What the task requires
Reproduce the material in full, unchanged.

Information supplied
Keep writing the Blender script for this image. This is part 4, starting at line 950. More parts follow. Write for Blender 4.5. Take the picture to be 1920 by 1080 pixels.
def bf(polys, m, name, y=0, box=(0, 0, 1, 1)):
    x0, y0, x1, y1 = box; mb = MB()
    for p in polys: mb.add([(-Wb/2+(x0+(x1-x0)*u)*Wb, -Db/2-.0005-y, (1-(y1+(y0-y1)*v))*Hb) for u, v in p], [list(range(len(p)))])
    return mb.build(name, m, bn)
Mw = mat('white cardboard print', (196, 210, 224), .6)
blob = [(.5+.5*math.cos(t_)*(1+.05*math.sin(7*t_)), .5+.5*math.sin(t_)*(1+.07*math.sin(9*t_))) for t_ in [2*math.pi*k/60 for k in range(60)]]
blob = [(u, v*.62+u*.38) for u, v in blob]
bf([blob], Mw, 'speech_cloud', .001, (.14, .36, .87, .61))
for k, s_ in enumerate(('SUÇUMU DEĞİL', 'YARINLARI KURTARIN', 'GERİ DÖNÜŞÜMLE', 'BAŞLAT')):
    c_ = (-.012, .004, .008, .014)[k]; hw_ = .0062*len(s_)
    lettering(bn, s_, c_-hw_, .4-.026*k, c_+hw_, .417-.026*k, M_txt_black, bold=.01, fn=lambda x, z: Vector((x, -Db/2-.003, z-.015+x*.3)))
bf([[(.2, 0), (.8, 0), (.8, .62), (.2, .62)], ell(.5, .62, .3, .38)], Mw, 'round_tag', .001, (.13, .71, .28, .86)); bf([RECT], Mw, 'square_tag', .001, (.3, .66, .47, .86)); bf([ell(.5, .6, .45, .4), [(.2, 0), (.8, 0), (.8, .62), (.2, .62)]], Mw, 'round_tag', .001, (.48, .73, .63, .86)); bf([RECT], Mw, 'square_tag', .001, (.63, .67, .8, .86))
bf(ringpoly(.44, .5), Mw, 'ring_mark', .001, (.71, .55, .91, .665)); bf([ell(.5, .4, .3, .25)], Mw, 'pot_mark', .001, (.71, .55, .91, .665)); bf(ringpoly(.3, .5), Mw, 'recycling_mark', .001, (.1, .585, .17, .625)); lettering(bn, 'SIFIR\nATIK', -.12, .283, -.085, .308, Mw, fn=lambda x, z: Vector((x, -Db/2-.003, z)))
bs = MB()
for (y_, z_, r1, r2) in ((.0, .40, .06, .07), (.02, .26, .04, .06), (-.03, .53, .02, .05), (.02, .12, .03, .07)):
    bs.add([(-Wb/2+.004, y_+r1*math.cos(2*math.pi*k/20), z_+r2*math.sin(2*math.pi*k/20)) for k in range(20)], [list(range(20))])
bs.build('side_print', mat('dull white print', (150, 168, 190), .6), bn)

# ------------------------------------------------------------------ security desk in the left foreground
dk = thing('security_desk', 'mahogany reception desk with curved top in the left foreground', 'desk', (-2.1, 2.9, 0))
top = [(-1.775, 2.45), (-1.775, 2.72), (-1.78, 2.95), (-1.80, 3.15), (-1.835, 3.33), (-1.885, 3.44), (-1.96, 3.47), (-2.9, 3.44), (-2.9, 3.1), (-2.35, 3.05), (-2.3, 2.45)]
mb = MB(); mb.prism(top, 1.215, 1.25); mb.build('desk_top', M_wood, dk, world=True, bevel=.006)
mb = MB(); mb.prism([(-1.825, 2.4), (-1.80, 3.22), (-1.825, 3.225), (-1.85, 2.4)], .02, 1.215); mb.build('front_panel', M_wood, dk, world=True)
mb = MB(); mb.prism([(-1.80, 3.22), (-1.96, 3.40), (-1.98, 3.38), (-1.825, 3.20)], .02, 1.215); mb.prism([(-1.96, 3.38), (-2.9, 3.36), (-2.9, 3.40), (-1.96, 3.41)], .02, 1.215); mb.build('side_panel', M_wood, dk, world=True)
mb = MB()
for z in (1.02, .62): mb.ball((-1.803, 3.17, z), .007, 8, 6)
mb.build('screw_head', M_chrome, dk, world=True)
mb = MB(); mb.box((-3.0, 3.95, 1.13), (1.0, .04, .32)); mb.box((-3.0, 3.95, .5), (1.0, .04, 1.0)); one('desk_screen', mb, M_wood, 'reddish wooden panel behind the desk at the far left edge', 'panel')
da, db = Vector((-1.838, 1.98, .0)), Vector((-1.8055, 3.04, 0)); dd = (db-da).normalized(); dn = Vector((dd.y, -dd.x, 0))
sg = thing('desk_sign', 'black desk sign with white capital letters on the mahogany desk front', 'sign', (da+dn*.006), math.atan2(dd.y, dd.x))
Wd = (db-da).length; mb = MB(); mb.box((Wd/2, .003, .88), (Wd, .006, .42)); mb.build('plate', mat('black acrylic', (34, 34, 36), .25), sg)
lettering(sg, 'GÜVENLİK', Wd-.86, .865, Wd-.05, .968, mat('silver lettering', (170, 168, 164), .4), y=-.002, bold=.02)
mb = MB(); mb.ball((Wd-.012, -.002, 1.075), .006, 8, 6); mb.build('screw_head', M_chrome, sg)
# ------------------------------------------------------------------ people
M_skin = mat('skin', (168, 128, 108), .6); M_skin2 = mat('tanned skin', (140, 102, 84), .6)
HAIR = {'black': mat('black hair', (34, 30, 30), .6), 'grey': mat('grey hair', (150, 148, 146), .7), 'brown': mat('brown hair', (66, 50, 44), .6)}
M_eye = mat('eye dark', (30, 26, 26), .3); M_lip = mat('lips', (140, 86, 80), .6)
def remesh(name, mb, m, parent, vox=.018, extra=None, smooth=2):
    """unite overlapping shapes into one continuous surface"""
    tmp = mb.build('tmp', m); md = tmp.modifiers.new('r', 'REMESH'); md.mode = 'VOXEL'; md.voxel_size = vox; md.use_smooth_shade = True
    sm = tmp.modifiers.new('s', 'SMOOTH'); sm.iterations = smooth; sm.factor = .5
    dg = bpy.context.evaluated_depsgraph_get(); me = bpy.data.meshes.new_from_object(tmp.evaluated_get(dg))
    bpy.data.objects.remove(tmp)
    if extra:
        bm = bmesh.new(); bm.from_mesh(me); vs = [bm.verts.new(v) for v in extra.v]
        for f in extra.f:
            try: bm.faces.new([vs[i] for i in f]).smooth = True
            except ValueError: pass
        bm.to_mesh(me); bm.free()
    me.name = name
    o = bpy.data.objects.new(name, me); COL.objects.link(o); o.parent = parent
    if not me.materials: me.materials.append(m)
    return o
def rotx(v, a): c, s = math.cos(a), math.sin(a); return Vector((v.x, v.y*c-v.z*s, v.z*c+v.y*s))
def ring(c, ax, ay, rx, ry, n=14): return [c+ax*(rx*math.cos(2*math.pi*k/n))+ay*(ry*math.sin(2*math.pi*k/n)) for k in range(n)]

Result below
Keep writing the Blender script for this image. This is part 4, starting at line 950. More parts follow. Write for Blender 4.5. Take the picture to be 1920 by 1080 pixels.
def bf(polys, m, name, y=0, box=(0, 0, 1, 1)):
    x0, y0, x1, y1 = box; mb = MB()
    for p in polys: mb.add([(-Wb/2+(x0+(x1-x0)*u)*Wb, -Db/2-.0005-y, (1-(y1+(y0-y1)*v))*Hb) for u, v in p], [list(range(len(p)))])
    return mb.build(name, m, bn)
Mw = mat('white cardboard print', (196, 210, 224), .6)
blob = [(.5+.5*math.cos(t_)*(1+.05*math.sin(7*t_)), .5+.5*math.sin(t_)*(1+.07*math.sin(9*t_))) for t_ in [2*math.pi*k/60 for k in range(60)]]
blob = [(u, v*.62+u*.38) for u, v in blob]
bf([blob], Mw, 'speech_cloud', .001, (.14, .36, .87, .61))
for k, s_ in enumerate(('SUÇUMU DEĞİL', 'YARINLARI KURTARIN', 'GERİ DÖNÜŞÜMLE', 'BAŞLAT')):
    c_ = (-.012, .004, .008, .014)[k]; hw_ = .0062*len(s_)
    lettering(bn, s_, c_-hw_, .4-.026*k, c_+hw_, .417-.026*k, M_txt_black, bold=.01, fn=lambda x, z: Vector((x, -Db/2-.003, z-.015+x*.3)))
bf([[(.2, 0), (.8, 0), (.8, .62), (.2, .62)], ell(.5, .62, .3, .38)], Mw, 'round_tag', .001, (.13, .71, .28, .86)); bf([RECT], Mw, 'square_tag', .001, (.3, .66, .47, .86)); bf([ell(.5, .6, .45, .4), [(.2, 0), (.8, 0), (.8, .62), (.2, .62)]], Mw, 'round_tag', .001, (.48, .73, .63, .86)); bf([RECT], Mw, 'square_tag', .001, (.63, .67, .8, .86))
bf(ringpoly(.44, .5), Mw, 'ring_mark', .001, (.71, .55, .91, .665)); bf([ell(.5, .4, .3, .25)], Mw, 'pot_mark', .001, (.71, .55, .91, .665)); bf(ringpoly(.3, .5), Mw, 'recycling_mark', .001, (.1, .585, .17, .625)); lettering(bn, 'SIFIR\nATIK', -.12, .283, -.085, .308, Mw, fn=lambda x, z: Vector((x, -Db/2-.003, z)))
bs = MB()
for (y_, z_, r1, r2) in ((.0, .40, .06, .07), (.02, .26, .04, .06), (-.03, .53, .02, .05), (.02, .12, .03, .07)):
    bs.add([(-Wb/2+.004, y_+r1*math.cos(2*math.pi*k/20), z_+r2*math.sin(2*math.pi*k/20)) for k in range(20)], [list(range(20))])
bs.build('side_print', mat('dull white print', (150, 168, 190), .6), bn)

# ------------------------------------------------------------------ security desk in the left foreground
dk = thing('security_desk', 'mahogany reception desk with curved top in the left foreground', 'desk', (-2.1, 2.9, 0))
top = [(-1.775, 2.45), (-1.775, 2.72), (-1.78, 2.95), (-1.80, 3.15), (-1.835, 3.33), (-1.885, 3.44), (-1.96, 3.47), (-2.9, 3.44), (-2.9, 3.1), (-2.35, 3.05), (-2.3, 2.45)]
mb = MB(); mb.prism(top, 1.215, 1.25); mb.build('desk_top', M_wood, dk, world=True, bevel=.006)
mb = MB(); mb.prism([(-1.825, 2.4), (-1.80, 3.22), (-1.825, 3.225), (-1.85, 2.4)], .02, 1.215); mb.build('front_panel', M_wood, dk, world=True)
mb = MB(); mb.prism([(-1.80, 3.22), (-1.96, 3.40), (-1.98, 3.38), (-1.825, 3.20)], .02, 1.215); mb.prism([(-1.96, 3.38), (-2.9, 3.36), (-2.9, 3.40), (-1.96, 3.41)], .02, 1.215); mb.build('side_panel', M_wood, dk, world=True)
mb = MB()
for z in (1.02, .62): mb.ball((-1.803, 3.17, z), .007, 8, 6)
mb.build('screw_head', M_chrome, dk, world=True)
mb = MB(); mb.box((-3.0, 3.95, 1.13), (1.0, .04, .32)); mb.box((-3.0, 3.95, .5), (1.0, .04, 1.0)); one('desk_screen', mb, M_wood, 'reddish wooden panel behind the desk at the far left edge', 'panel')
da, db = Vector((-1.838, 1.98, .0)), Vector((-1.8055, 3.04, 0)); dd = (db-da).normalized(); dn = Vector((dd.y, -dd.x, 0))
sg = thing('desk_sign', 'black desk sign with white capital letters on the mahogany desk front', 'sign', (da+dn*.006), math.atan2(dd.y, dd.x))
Wd = (db-da).length; mb = MB(); mb.box((Wd/2, .003, .88), (Wd, .006, .42)); mb.build('plate', mat('black acrylic', (34, 34, 36), .25), sg)
lettering(sg, 'GÜVENLİK', Wd-.86, .865, Wd-.05, .968, mat('silver lettering', (170, 168, 164), .4), y=-.002, bold=.02)
mb = MB(); mb.ball((Wd-.012, -.002, 1.075), .006, 8, 6); mb.build('screw_head', M_chrome, sg)
# ------------------------------------------------------------------ people
M_skin = mat('skin', (168, 128, 108), .6); M_skin2 = mat('tanned skin', (140, 102, 84), .6)
HAIR = {'black': mat('black hair', (34, 30, 30), .6), 'grey': mat('grey hair', (150, 148, 146), .7), 'brown': mat('brown hair', (66, 50, 44), .6)}
M_eye = mat('eye dark', (30, 26, 26), .3); M_lip = mat('lips', (140, 86, 80), .6)
def remesh(name, mb, m, parent, vox=.018, extra=None, smooth=2):
    """unite overlapping shapes into one continuous surface"""
    tmp = mb.build('tmp', m); md = tmp.modifiers.new('r', 'REMESH'); md.mode = 'VOXEL'; md.voxel_size = vox; md.use_smooth_shade = True
    sm = tmp.modifiers.new('s', 'SMOOTH'); sm.iterations = smooth; sm.factor = .5
    dg = bpy.context.evaluated_depsgraph_get(); me = bpy.data.meshes.new_from_object(tmp.evaluated_get(dg))
    bpy.data.objects.remove(tmp)
    if extra:
        bm = bmesh.new(); bm.from_mesh(me); vs = [bm.verts.new(v) for v in extra.v]
        for f in extra.f:
            try: bm.faces.new([vs[i] for i in f]).smooth = True
            except ValueError: pass
        bm.to_mesh(me); bm.free()
    me.name = name
    o = bpy.data.objects.new(name, me); COL.objects.link(o); o.parent = parent
    if not me.materials: me.materials.append(m)
    return o
def rotx(v, a): c, s = math.cos(a), math.sin(a); return Vector((v.x, v.y*c-v.z*s, v.z*c+v.y*s))
def ring(c, ax, ay, rx, ry, n=14): return [c+ax*(rx*math.cos(2*math.pi*k/n))+ay*(ry*math.sin(2*math.pi*k/n)) for k in range(n)]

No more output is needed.